## DATA

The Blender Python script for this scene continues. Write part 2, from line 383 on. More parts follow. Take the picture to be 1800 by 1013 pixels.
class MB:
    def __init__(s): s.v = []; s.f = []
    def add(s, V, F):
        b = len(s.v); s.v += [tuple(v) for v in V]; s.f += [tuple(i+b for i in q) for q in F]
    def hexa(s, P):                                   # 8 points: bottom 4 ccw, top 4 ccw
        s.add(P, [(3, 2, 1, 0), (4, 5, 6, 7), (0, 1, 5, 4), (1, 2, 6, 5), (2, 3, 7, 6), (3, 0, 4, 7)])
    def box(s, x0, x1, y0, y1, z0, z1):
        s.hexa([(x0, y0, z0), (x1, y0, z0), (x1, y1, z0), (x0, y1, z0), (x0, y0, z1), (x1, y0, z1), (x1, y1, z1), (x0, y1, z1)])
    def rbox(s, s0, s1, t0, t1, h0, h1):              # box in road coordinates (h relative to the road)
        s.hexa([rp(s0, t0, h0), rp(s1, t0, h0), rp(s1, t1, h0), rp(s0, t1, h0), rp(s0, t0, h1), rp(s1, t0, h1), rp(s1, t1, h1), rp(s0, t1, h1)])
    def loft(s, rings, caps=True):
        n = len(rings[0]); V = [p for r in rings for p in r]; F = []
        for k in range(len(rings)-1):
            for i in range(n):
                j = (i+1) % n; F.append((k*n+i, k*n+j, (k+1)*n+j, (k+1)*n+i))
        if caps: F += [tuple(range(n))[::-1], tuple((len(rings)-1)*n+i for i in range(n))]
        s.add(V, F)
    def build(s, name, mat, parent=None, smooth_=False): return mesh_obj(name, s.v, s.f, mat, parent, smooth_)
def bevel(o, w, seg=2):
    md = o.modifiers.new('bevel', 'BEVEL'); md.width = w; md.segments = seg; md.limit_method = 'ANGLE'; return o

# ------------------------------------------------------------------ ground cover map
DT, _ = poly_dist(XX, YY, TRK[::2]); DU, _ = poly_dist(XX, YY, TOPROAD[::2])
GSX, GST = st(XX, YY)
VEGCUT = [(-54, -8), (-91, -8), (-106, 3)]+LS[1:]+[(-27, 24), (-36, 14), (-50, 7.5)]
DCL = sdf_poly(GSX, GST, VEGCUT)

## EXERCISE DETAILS
Exactly reproduce every line of the data above.

## EXERCISE ANSWER
The Blender Python script for this scene continues. Write part 2, from line 383 on. More parts follow. Take the picture to be 1800 by 1013 pixels.
class MB:
    def __init__(s): s.v = []; s.f = []
    def add(s, V, F):
        b = len(s.v); s.v += [tuple(v) for v in V]; s.f += [tuple(i+b for i in q) for q in F]
    def hexa(s, P):                                   # 8 points: bottom 4 ccw, top 4 ccw
        s.add(P, [(3, 2, 1, 0), (4, 5, 6, 7), (0, 1, 5, 4), (1, 2, 6, 5), (2, 3, 7, 6), (3, 0, 4, 7)])
    def box(s, x0, x1, y0, y1, z0, z1):
        s.hexa([(x0, y0, z0), (x1, y0, z0), (x1, y1, z0), (x0, y1, z0), (x0, y0, z1), (x1, y0, z1), (x1, y1, z1), (x0, y1, z1)])
    def rbox(s, s0, s1, t0, t1, h0, h1):              # box in road coordinates (h relative to the road)
        s.hexa([rp(s0, t0, h0), rp(s1, t0, h0), rp(s1, t1, h0), rp(s0, t1, h0), rp(s0, t0, h1), rp(s1, t0, h1), rp(s1, t1, h1), rp(s0, t1, h1)])
    def loft(s, rings, caps=True):
        n = len(rings[0]); V = [p for r in rings for p in r]; F = []
        for k in range(len(rings)-1):
            for i in range(n):
                j = (i+1) % n; F.append((k*n+i, k*n+j, (k+1)*n+j, (k+1)*n+i))
        if caps: F += [tuple(range(n))[::-1], tuple((len(rings)-1)*n+i for i in range(n))]
        s.add(V, F)
    def build(s, name, mat, parent=None, smooth_=False): return mesh_obj(name, s.v, s.f, mat, parent, smooth_)
def bevel(o, w, seg=2):
    md = o.modifiers.new('bevel', 'BEVEL'); md.width = w; md.segments = seg; md.limit_method = 'ANGLE'; return o

# ------------------------------------------------------------------ ground cover map
DT, _ = poly_dist(XX, YY, TRK[::2]); DU, _ = poly_dist(XX, YY, TOPROAD[::2])
GSX, GST = st(XX, YY)
VEGCUT = [(-54, -8), (-91, -8), (-106, 3)]+LS[1:]+[(-27, 24), (-36, 14), (-50, 7.5)]
DCL = sdf_poly(GSX, GST, VEGCUT)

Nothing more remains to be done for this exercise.